Set task:
Exclude the pictures, then repeat the remaining data exactly.
++++++
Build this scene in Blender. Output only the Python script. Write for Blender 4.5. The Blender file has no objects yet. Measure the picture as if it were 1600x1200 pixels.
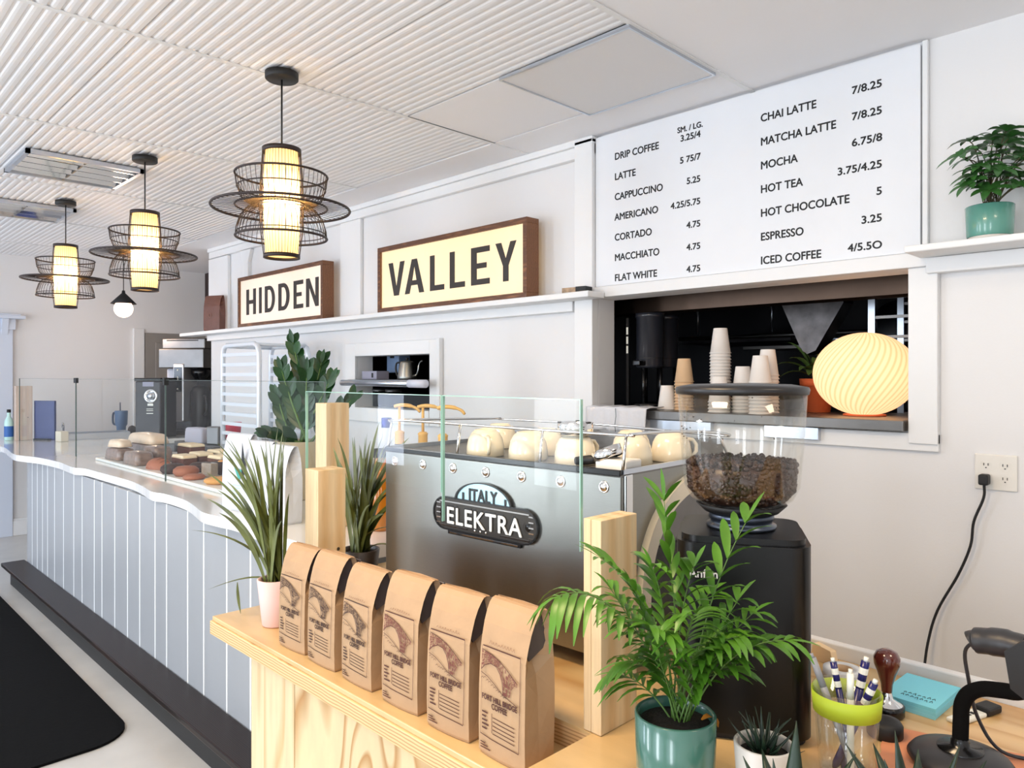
import bpy, math, random
from mathutils import Vector, Matrix
from mathutils.geometry import tessellate_polygon

scene = bpy.context.scene
col = scene.collection
PI = math.pi
def R(d): return math.radians(d)
def srgb(r, g=None, b=None):
    if g is None: g = b = r
    def f(c):
        c /= 255.0
        return c/12.92 if c <= .04045 else ((c+.055)/1.055)**2.4
    return (f(r), f(g), f(b), 1.0)

# ------------------------------------------------------------------ camera
YAW = R(44.75)
cam_d = bpy.data.cameras.new('camera'); cam = bpy.data.objects.new('camera', cam_d); col.objects.link(cam)
cam.location = (0, 0, 1.5)
cam.rotation_euler = (PI/2, 0, PI/2 - YAW)
cam_d.sensor_fit = 'HORIZONTAL'; cam_d.sensor_width = 36.0
cam_d.lens = 36.0*1150/1600
cam_d.shift_y = -13/1600
cam_d.clip_start = .02
scene.camera = cam

# ------------------------------------------------------------------ world, exposure, daylight
scene.view_settings.view_transform = 'Standard'
scene.view_settings.look = 'None'
scene.view_settings.gamma = 1.0
scene.view_settings.use_curve_mapping = False
scene.view_settings.exposure = 1.25
world = bpy.data.worlds.new('sky'); scene.world = world; world.use_nodes = True
bg = world.node_tree.nodes['Background']
bg.inputs[0].default_value = (.80, .90, 1.0, 1); bg.inputs[1].default_value = 1.0
def area(name, loc, rot, sx, sy, power, color):
    d = bpy.data.lights.new(name, 'AREA'); d.shape = 'RECTANGLE'; d.size = sx; d.size_y = sy
    d.energy = power; d.color = color
    o = bpy.data.objects.new(name, d); col.objects.link(o); o.location = loc; o.rotation_euler = rot
    return o
def bulb(name, loc, power, color, r=.03):
    d = bpy.data.lights.new(name, 'POINT'); d.energy = power; d.color = color; d.shadow_soft_size = r
    o = bpy.data.objects.new(name, d); col.objects.link(o); o.location = loc
    return o
# daylight entering the four shop-front windows behind the camera
DAY = (.87, .93, 1.0)
for wx, ww, pw, c in ((-6.9, 1.7, 21, (.70, .80, 1.0)), (-4.4, 2.0, 19, DAY), (-1.6, 2.2, 16, DAY), (1.0, 1.9, 12, DAY)):
    area('window_daylight', (wx, -2.93, 1.45), (PI/2, 0, 0), .5, 1.9, pw, c)
# lights added out of view, warm by the espresso station, whiter over the aisle
area('added_warm_light', (-1.0, .35, 2.60), (0, 0, 0), .6, .3, 12, (1.0, .72, .42))
area('added_warm_light', (.6, 1.2, 2.60), (0, 0, 0), .5, .3, 4, (1.0, .82, .6))
area('added_aisle_light', (-3.6, -.8, 2.58), (0, 0, 0), 1.1, .5, 16, (1.0, .97, .94))

# ------------------------------------------------------------------ materials
MATS = {}
def nodes_of(m):
    m.use_nodes = True
    return m.node_tree.nodes, m.node_tree.links, m.node_tree.nodes['Principled BSDF']
def mat(name, c, rough=.5, metal=0.0, var=.0, scale=8.0, bump=0.0, bscale=60.0, coat=0.0, spec=.5, emit=None, estr=0, trans=0.0, stretch=(1, 1, 1)):
    """principled surface with a little procedural tone variation and bump"""
    m = bpy.data.materials.new(name); N, L, B = nodes_of(m)
    B.inputs['Base Color'].default_value = c
    B.inputs['Roughness'].default_value = rough; B.inputs['Metallic'].default_value = metal
    B.inputs['Specular IOR Level'].default_value = spec
    if coat: B.inputs['Coat Weight'].default_value = coat; B.inputs['Coat Roughness'].default_value = .08
    tc = N.new('ShaderNodeTexCoord'); mp = N.new('ShaderNodeMapping'); mp.inputs['Scale'].default_value = stretch
    L.new(tc.outputs['Object'], mp.inputs[0])
    nz = N.new('ShaderNodeTexNoise'); nz.inputs['Scale'].default_value = scale; nz.inputs['Detail'].default_value = 4
    L.new(mp.outputs[0], nz.inputs['Vector'])
    mx = N.new('ShaderNodeMixRGB'); mx.blend_type = 'MULTIPLY'; mx.inputs[0].default_value = 1
    mx.inputs[1].default_value = c
    cr = N.new('ShaderNodeValToRGB'); lo = 1-var
    cr.color_ramp.elements[0].position = .3; cr.color_ramp.elements[1].position = .7
    cr.color_ramp.elements[0].color = (lo, lo, lo, 1); cr.color_ramp.elements[1].color = (1, 1, 1, 1)
    L.new(nz.outputs['Fac'], cr.inputs[0]); L.new(cr.outputs[0], mx.inputs[2]); L.new(mx.outputs[0], B.inputs['Base Color'])
    if bump:
        n2 = N.new('ShaderNodeTexNoise'); n2.inputs['Scale'].default_value = bscale; L.new(mp.outputs[0], n2.inputs['Vector'])
        bp = N.new('ShaderNodeBump'); bp.inputs['Strength'].default_value = bump; bp.inputs['Distance'].default_value = .004
        L.new(n2.outputs['Fac'], bp.inputs['Height']); L.new(bp.outputs[0], B.inputs['Normal'])
    if emit: B.inputs['Emission Color'].default_value = emit; B.inputs['Emission Strength'].default_value = estr
    MATS[name] = m
    return m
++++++
Result of the task:
Build this scene in Blender. Output only the Python script. Write for Blender 4.5. The Blender file has no objects yet. Measure the picture as if it were 1600x1200 pixels.
import bpy, math, random
from mathutils import Vector, Matrix
from mathutils.geometry import tessellate_polygon

scene = bpy.context.scene
col = scene.collection
PI = math.pi
def R(d): return math.radians(d)
def srgb(r, g=None, b=None):
    if g is None: g = b = r
    def f(c):
        c /= 255.0
        return c/12.92 if c <= .04045 else ((c+.055)/1.055)**2.4
    return (f(r), f(g), f(b), 1.0)

# ------------------------------------------------------------------ camera
YAW = R(44.75)
cam_d = bpy.data.cameras.new('camera'); cam = bpy.data.objects.new('camera', cam_d); col.objects.link(cam)
cam.location = (0, 0, 1.5)
cam.rotation_euler = (PI/2, 0, PI/2 - YAW)
cam_d.sensor_fit = 'HORIZONTAL'; cam_d.sensor_width = 36.0
cam_d.lens = 36.0*1150/1600
cam_d.shift_y = -13/1600
cam_d.clip_start = .02
scene.camera = cam

# ------------------------------------------------------------------ world, exposure, daylight
scene.view_settings.view_transform = 'Standard'
scene.view_settings.look = 'None'
scene.view_settings.gamma = 1.0
scene.view_settings.use_curve_mapping = False
scene.view_settings.exposure = 1.25
world = bpy.data.worlds.new('sky'); scene.world = world; world.use_nodes = True
bg = world.node_tree.nodes['Background']
bg.inputs[0].default_value = (.80, .90, 1.0, 1); bg.inputs[1].default_value = 1.0
def area(name, loc, rot, sx, sy, power, color):
    d = bpy.data.lights.new(name, 'AREA'); d.shape = 'RECTANGLE'; d.size = sx; d.size_y = sy
    d.energy = power; d.color = color
    o = bpy.data.objects.new(name, d); col.objects.link(o); o.location = loc; o.rotation_euler = rot
    return o
def bulb(name, loc, power, color, r=.03):
    d = bpy.data.lights.new(name, 'POINT'); d.energy = power; d.color = color; d.shadow_soft_size = r
    o = bpy.data.objects.new(name, d); col.objects.link(o); o.location = loc
    return o
# daylight entering the four shop-front windows behind the camera
DAY = (.87, .93, 1.0)
for wx, ww, pw, c in ((-6.9, 1.7, 21, (.70, .80, 1.0)), (-4.4, 2.0, 19, DAY), (-1.6, 2.2, 16, DAY), (1.0, 1.9, 12, DAY)):
    area('window_daylight', (wx, -2.93, 1.45), (PI/2, 0, 0), .5, 1.9, pw, c)
# lights added out of view, warm by the espresso station, whiter over the aisle
area('added_warm_light', (-1.0, .35, 2.60), (0, 0, 0), .6, .3, 12, (1.0, .72, .42))
area('added_warm_light', (.6, 1.2, 2.60), (0, 0, 0), .5, .3, 4, (1.0, .82, .6))
area('added_aisle_light', (-3.6, -.8, 2.58), (0, 0, 0), 1.1, .5, 16, (1.0, .97, .94))

# ------------------------------------------------------------------ materials
MATS = {}
def nodes_of(m):
    m.use_nodes = True
    return m.node_tree.nodes, m.node_tree.links, m.node_tree.nodes['Principled BSDF']
def mat(name, c, rough=.5, metal=0.0, var=.0, scale=8.0, bump=0.0, bscale=60.0, coat=0.0, spec=.5, emit=None, estr=0, trans=0.0, stretch=(1, 1, 1)):
    """principled surface with a little procedural tone variation and bump"""
    m = bpy.data.materials.new(name); N, L, B = nodes_of(m)
    B.inputs['Base Color'].default_value = c
    B.inputs['Roughness'].default_value = rough; B.inputs['Metallic'].default_value = metal
    B.inputs['Specular IOR Level'].default_value = spec
    if coat: B.inputs['Coat Weight'].default_value = coat; B.inputs['Coat Roughness'].default_value = .08
    tc = N.new('ShaderNodeTexCoord'); mp = N.new('ShaderNodeMapping'); mp.inputs['Scale'].default_value = stretch
    L.new(tc.outputs['Object'], mp.inputs[0])
    nz = N.new('ShaderNodeTexNoise'); nz.inputs['Scale'].default_value = scale; nz.inputs['Detail'].default_value = 4
    L.new(mp.outputs[0], nz.inputs['Vector'])
    mx = N.new('ShaderNodeMixRGB'); mx.blend_type = 'MULTIPLY'; mx.inputs[0].default_value = 1
    mx.inputs[1].default_value = c
    cr = N.new('ShaderNodeValToRGB'); lo = 1-var
    cr.color_ramp.elements[0].position = .3; cr.color_ramp.elements[1].position = .7
    cr.color_ramp.elements[0].color = (lo, lo, lo, 1); cr.color_ramp.elements[1].color = (1, 1, 1, 1)
    L.new(nz.outputs['Fac'], cr.inputs[0]); L.new(cr.outputs[0], mx.inputs[2]); L.new(mx.outputs[0], B.inputs['Base Color'])
    if bump:
        n2 = N.new('ShaderNodeTexNoise'); n2.inputs['Scale'].default_value = bscale; L.new(mp.outputs[0], n2.inputs['Vector'])
        bp = N.new('ShaderNodeBump'); bp.inputs['Strength'].default_value = bump; bp.inputs['Distance'].default_value = .004
        L.new(n2.outputs['Fac'], bp.inputs['Height']); L.new(bp.outputs[0], B.inputs['Normal'])
    if emit: B.inputs['Emission Color'].default_value = emit; B.inputs['Emission Strength'].default_value = estr
    MATS[name] = m
    return m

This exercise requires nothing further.